🍑 Juicy Goals - find out what people actually care about
If you want people to care you cannot be satisfied with dry, superficial goals.
You must dig deeper to uncover the juicy goals that actually drive people's decisions.
We meet a person who has a need. A client, colleague, partner, or anyone we care about.
We want to capture this need in a nicely wrapped, easy to manage package – like the closed pomegranate fruit below. Needs like "Develop a Shiny app", "Install RStudio", "Reduce overload."
But we cannot stop there.
The closed pomegranate is dry, has a hard skin and sharp edges.
Hardly appetising.
What we need to do is to dig into the fruit to get at the juicy bits inside.
This is the stuff they really want.
What is the goal inside the goal? Why do they need that Shiny app? What's the real obstacle stopping them from installing RStudio themselves? If overloaded, what would they like their work to be like? It's probably not just "less stuff".
And yes, once we cut into the needs behind a goal it usually turns out the inside is complicated.

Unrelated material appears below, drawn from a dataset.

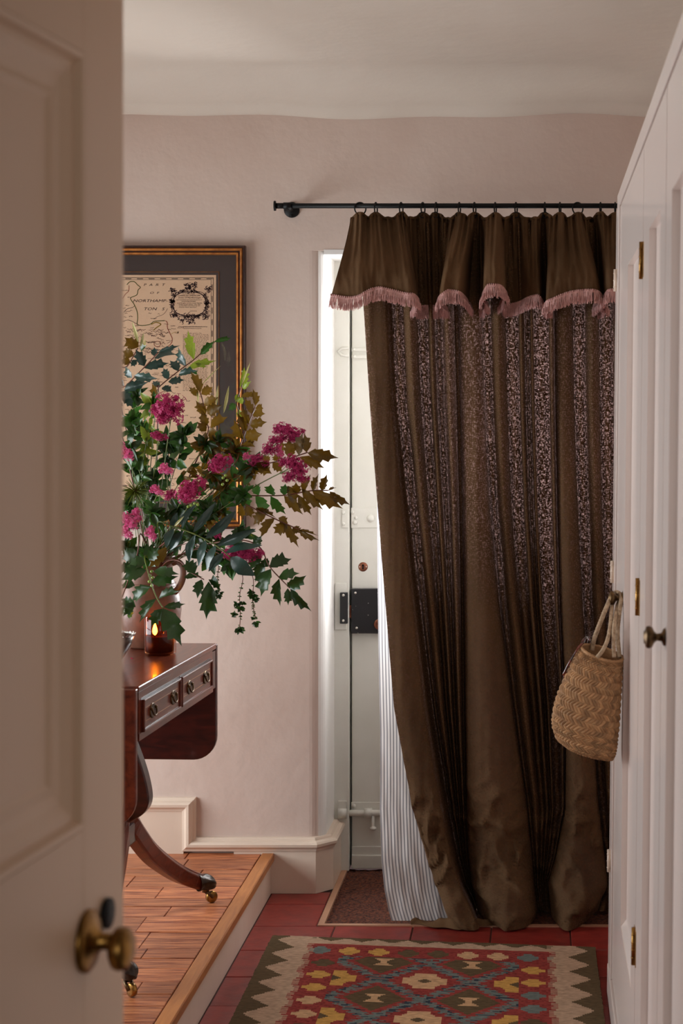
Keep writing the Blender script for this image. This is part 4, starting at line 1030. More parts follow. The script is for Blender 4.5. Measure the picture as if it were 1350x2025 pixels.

It's full of people with varying priorities, organisational boundaries and maybe some seeds from the underworld we should not touch.
We can't let that stop us.
Without getting to the juicy bits people will just care less about what we're doing and we'll have a harder time getting them to enjoy the results, appreciate our help, help us or want to work with us in the future.
How to find juicy goals?
Dig deeper with clean questions
Turn attention from the problem towards the desired outcome with And when <something they said>, what would you like to have happen?
Understand more clearly without distorting their mental model (without paraphrasing with your words)
- What kind of X?
- Is there anything else about X?
- How will you know that X?
- And when X, what happens then?
- And when X, that's like what?
A useful focusing question:
- What is most important for you right now?
Consider other people
No person is an island. They are part of a rich network of connections and all the people around them have different perspectives, needs and priorities.
Please consider:
- Who else is impacted by this? Who else will benefit? Will there be people who will end up worse off (perhaps competitors, but also perhaps other people in the same org, sometimes users if we're e.g. cutting costs)?
- Who else is (or needs to be) involved? Decision makers with the power to derail the project? People who could help?
Make a map of the most important people and try to answer what might be most important for them. Validate your assumptions by asking them if possible, listening to what they have to say and observing what they actually do.
Impact mapping might be a useful tool here.
You are not done until someone's need was met
Once you understand what people really want, don't be satisfied with checking off tasks. We are not really done with our work until the need is met. Or the budget runs out :P Take care to ask for feedback, validate if whatever we delivered is truly useful and what might be the next best step.
Capture juicy goals as (user) stories
It's a complicated world and one sentence will probably not cover all the relevant details. But it's a start.
The concept of user stories has been heavily bastardised as Agile became the dominant approach, but the basic template asks all the right questions.
- Who is it for?
- What do they want?
- Why do they want it?
and
- As a <kind of person>,
- I want <feature, change, fix, etc.>
- so that <deeper, hopefully juicy, intention that makes the request worth spending time and money>.